Exercise directions — It is required that the lines from the top of the listing through the line with "col = scene.collection" be reproduced exactly, excluding pictures.

[Collected material start]

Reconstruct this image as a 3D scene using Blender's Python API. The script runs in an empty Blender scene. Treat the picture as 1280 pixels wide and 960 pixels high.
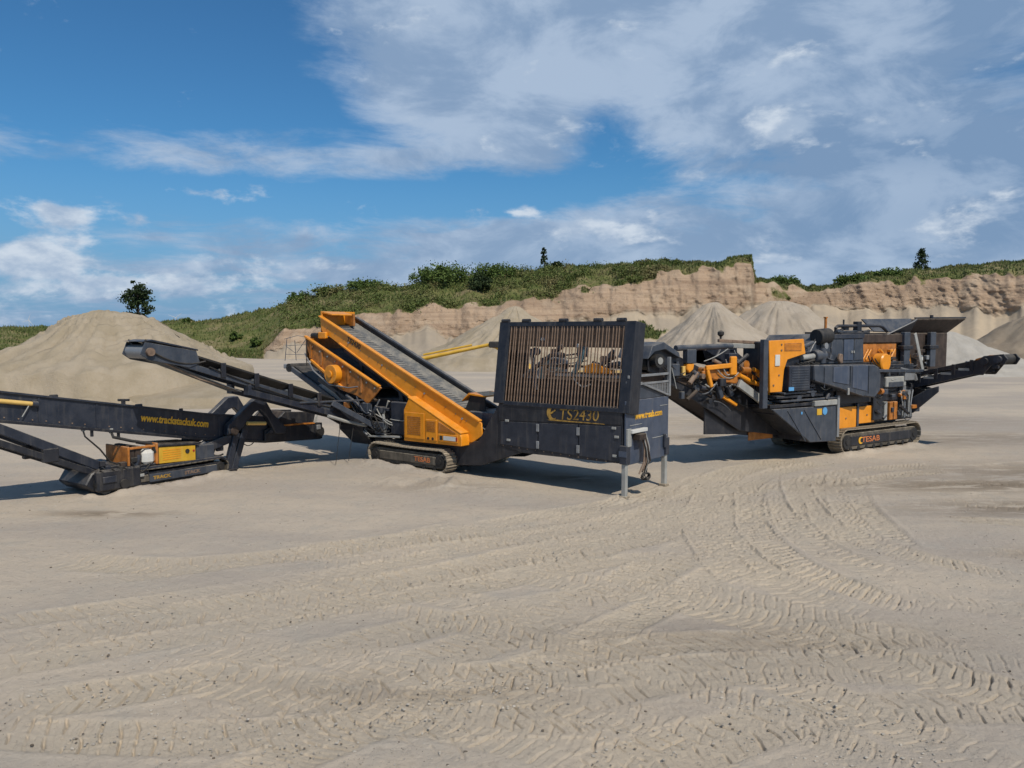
import bpy, bmesh, math, random
import numpy as np
from mathutils import Vector, Matrix
random.seed(7); rng = np.random.default_rng(7)
R = math.radians
scene = bpy.context.scene
col = scene.collection

# ------------------------------------------------------------------ camera
cd = bpy.data.cameras.new('camera'); cam = bpy.data.objects.new('camera', cd); col.objects.link(cam)
cd.sensor_width = 36.0; cd.lens = 36.0*1000/1280
cd.clip_start = 0.1; cd.clip_end = 9000
cam.location = (0, 0, 4.0)
cam.rotation_euler = (R(90)-math.atan(65/1000), 0, 0)
scene.camera = cam

# ------------------------------------------------------------------ sun, sky, exposure
SUN_EL = 50.0
SHADOW = Vector((-0.50, 0.866, 0)).normalized()          # shadows fall away from the camera and to the left
sd = bpy.data.lights.new('sun', 'SUN'); sun = bpy.data.objects.new('sun', sd); col.objects.link(sun)
sd.energy = 3.7; sd.angle = R(0.55); sd.color = (1.0, 0.915, 0.79)
ldir = Vector((SHADOW.x*math.cos(R(SUN_EL)), SHADOW.y*math.cos(R(SUN_EL)), -math.sin(R(SUN_EL))))
sun.rotation_euler = ldir.to_track_quat('-Z', 'Y').to_euler()
scene.view_settings.view_transform = 'Standard'; scene.view_settings.look = 'None'
scene.view_settings.exposure = 0.08; scene.view_settings.gamma = 1.0
scene.view_settings.use_curve_mapping = False
scene.cycles.use_adaptive_sampling = True; scene.cycles.adaptive_threshold = 0.02
scene.cycles.max_bounces = 4; scene.cycles.diffuse_bounces = 2; scene.cycles.glossy_bounces = 2

world = bpy.data.worlds.new('World'); scene.world = world; world.use_nodes = True
wt = world.node_tree; wt.nodes.clear()
class NT:
    """short-hand for building node trees"""
    def __init__(s, t): s.t = t
    def n(s, typ, **kw):
        nd = s.t.nodes.new(typ)
        for k, v in kw.items(): setattr(nd, k, v)
        return nd
    def put(s, sock, v):
        if v is None: return
        if hasattr(v, 'is_output') or isinstance(v, bpy.types.NodeSocket): s.t.links.new(v, sock)
        else: sock.default_value = v
    def m(s, op, a, b=None, c=None, clamp=False):
        nd = s.n('ShaderNodeMath', operation=op, use_clamp=clamp)
        s.put(nd.inputs[0], a); s.put(nd.inputs[1], b); s.put(nd.inputs[2], c)
        return nd.outputs[0]
    def noise(s, vec, scale, detail=6, rough=0.55, dist=0.0, lac=2.0):
        nd = s.n('ShaderNodeTexNoise'); s.put(nd.inputs['Vector'], vec)
        nd.inputs['Scale'].default_value = scale; nd.inputs['Detail'].default_value = detail
        nd.inputs['Roughness'].default_value = rough; nd.inputs['Distortion'].default_value = dist
        nd.inputs['Lacunarity'].default_value = lac
        return nd.outputs['Fac']
    def mix(s, f, a, b):
        nd = s.n('ShaderNodeMix', data_type='RGBA'); s.put(nd.inputs[0], f)
        s.put(nd.inputs[6], a if not isinstance(a, tuple) else (*a, 1)[:4]); s.put(nd.inputs[7], b if not isinstance(b, tuple) else (*b, 1)[:4])
        return nd.outputs[2]
    def rng(s, v, a, b, c=0.0, d=1.0, smooth=True):
        nd = s.n('ShaderNodeMapRange'); nd.interpolation_type = 'SMOOTHSTEP' if smooth else 'LINEAR'
        s.put(nd.inputs[0], v)
        for i, x in enumerate((a, b, c, d)): s.put(nd.inputs[i+1], x)
        return nd.outputs[0]
    def vec(s, x, y, z=0.0):
        nd = s.n('ShaderNodeCombineXYZ'); s.put(nd.inputs[0], x); s.put(nd.inputs[1], y); s.put(nd.inputs[2], z)
        return nd.outputs[0]

w = NT(wt)
sky = w.n('ShaderNodeTexSky', sky_type='NISHITA'); sky.sun_disc = False
sky.sun_elevation = R(SUN_EL); sky.sun_rotation = math.atan2(-SHADOW.x, -SHADOW.y)
sky.altitude = 100; sky.air_density = 1.0; sky.dust_density = 0.6; sky.ozone_density = 2.2
tc = w.n('ShaderNodeTexCoord'); sp = w.n('ShaderNodeSeparateXYZ'); wt.links.new(tc.outputs['Generated'], sp.inputs[0])
dx, dy, dz = sp.outputs
az = w.m('ARCTAN2', dx, dy); el = w.m('ARCSINE', dz)
# cloud layer seen in perspective: the direction carried to a flat layer overhead
k = w.m('DIVIDE', 1.0, w.m('ADD', w.m('MAXIMUM', dz, 0.0), 0.15))
pl = w.vec(w.m('MULTIPLY', dx, k), w.m('MULTIPLY', dy, k), 0.0)
big = w.noise(pl, 0.85, 3, 0.5, 0.2)
mid = w.noise(pl, 1.8, 8, 0.66, 0.35)
ang = w.vec(w.m('MULTIPLY', az, 1.0), w.m('MULTIPLY', el, 1.9), 0.3)
puff = w.noise(ang, 11.0, 8, 0.58, 0.15)
ae = w.vec(az, el, 0.0)
def total(bs):
    o = None
    for a_, e_, sa, se, wt_ in bs:
        v = w.n('ShaderNodeVectorMath', operation='MULTIPLY_ADD'); wt.links.new(ae, v.inputs[0])
        v.inputs[1].default_value = (1/sa, 1/se, 0); v.inputs[2].default_value = (-a_/sa, -e_/se, 0)
        d = w.n('ShaderNodeVectorMath', operation='DOT_PRODUCT'); wt.links.new(v.outputs[0], d.inputs[0]); wt.links.new(v.outputs[0], d.inputs[1])
        o = w.m('MULTIPLY_ADD', w.m('POWER', 0.36788, d.outputs['Value']), wt_, 0.0 if o is None else o)
    return o
veil_places = total([(-0.50, 0.33, 0.24, 0.20, -0.36), (-0.38, 0.200, 0.24, 0.036, 0.27), (0.03, 0.29, 0.21, 0.12, 0.24), (-0.19, 0.33, 0.10, 0.04, 0.10),
    (-0.07, 0.39, 0.13, 0.05, 0.17), (0.25, 0.37, 0.22, 0.06, 0.16), (0.45, 0.26, 0.24, 0.13, 0.24), (-0.03, 0.170, 0.26, 0.026, -0.22), (0.115, 0.225, 0.06, 0.05, -0.22),
    (0.36, 0.10, 0.40, 0.05, 0.15), (0.15, 0.085, 0.5, 0.045, 0.17), (-0.5, 0.06, 0.3, 0.05, 0.05), (-0.60, 0.195, 0.07, 0.03, 0.16), (0.40, 0.415, 0.10, 0.03, -0.14), (-0.28, 0.155, 0.3, 0.022, -0.18), (-0.22, 0.27, 0.07, 0.05, -0.10)])
veil = w.m('ADD', w.m('ADD', w.m('MULTIPLY', big, 0.30), w.m('MULTIPLY_ADD', mid, 0.70, 0.03)), veil_places)
veil_a = w.rng(veil, 0.455, 0.68, 0.0, 0.93)
puff_places = total([(-0.525, 0.078, 0.050, 0.034, 0.31), (-0.46, 0.056, 0.04, 0.016, 0.20), (-0.36, 0.055, 0.065, 0.018, 0.30), (-0.60, 0.03, 0.07, 0.022, 0.26), (-0.505, 0.125, 0.028, 0.014, 0.15),
    (0.05, 0.125, 0.10, 0.022, 0.16), (0.015, 0.146, 0.025, 0.007, 0.16), (0.36, 0.235, 0.16, 0.03, 0.17), (0.23, 0.18, 0.07, 0.02, 0.12), (0.58, 0.15, 0.08, 0.05, 0.13), (-0.35, 0.088, 0.04, 0.012, 0.15)])
pf = w.m('ADD', puff, puff_places)
puff_a = w.rng(pf, 0.60, 0.76, 0.0, 0.94)
grey_places = total([(0.57, 0.215, 0.17, 0.06, 1.0), (0.58, 0.34, 0.12, 0.06, 0.8), (0.36, 0.195, 0.12, 0.02, 0.6), (0.50, 0.12, 0.22, 0.03, 0.5)])
shade = w.m('ADD', w.rng(w.noise(ang, 7.5, 7, 0.60, 0.35), 0.38, 0.62, 0.80, 0.0), w.m('MULTIPLY', grey_places, 0.7), None, True)
veil_col = w.mix(shade, (4.4, 5.5, 7.1), (2.15, 3.3, 5.1))
puff_col = w.mix(w.rng(w.noise(ang, 17.0, 5, 0.6), 0.36, 0.62), (3.9, 5.0, 6.6), (6.6, 7.4, 8.4))
low = w.rng(el, -0.02, 0.22, 1.0, 0.0)
skyc = w.n('ShaderNodeMix', data_type='RGBA', blend_type='MULTIPLY'); skyc.inputs[0].default_value = 1.0
wt.links.new(sky.outputs[0], skyc.inputs[6]); skyc.inputs[7].default_value = (0.345, 0.725, 0.97, 1)
base = w.mix(w.m('MULTIPLY', low, 0.85), skyc.outputs[2], (1.95, 3.35, 5.7))
c1 = w.mix(veil_a, base, veil_col)
c2 = w.mix(puff_a, c1, puff_col)
bg = w.n('ShaderNodeBackground'); bg.inputs['Strength'].default_value = 0.09
wt.links.new(c2, bg.inputs['Color'])
world.cycles.sampling_method = 'MANUAL'; world.cycles.sample_map_resolution = 512
wo = w.n('ShaderNodeOutputWorld'); wt.links.new(bg.outputs[0], wo.inputs[0])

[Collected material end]

Complete response —
Reconstruct this image as a 3D scene using Blender's Python API. The script runs in an empty Blender scene. Treat the picture as 1280 pixels wide and 960 pixels high.
import bpy, bmesh, math, random
import numpy as np
from mathutils import Vector, Matrix
random.seed(7); rng = np.random.default_rng(7)
R = math.radians
scene = bpy.context.scene
col = scene.collection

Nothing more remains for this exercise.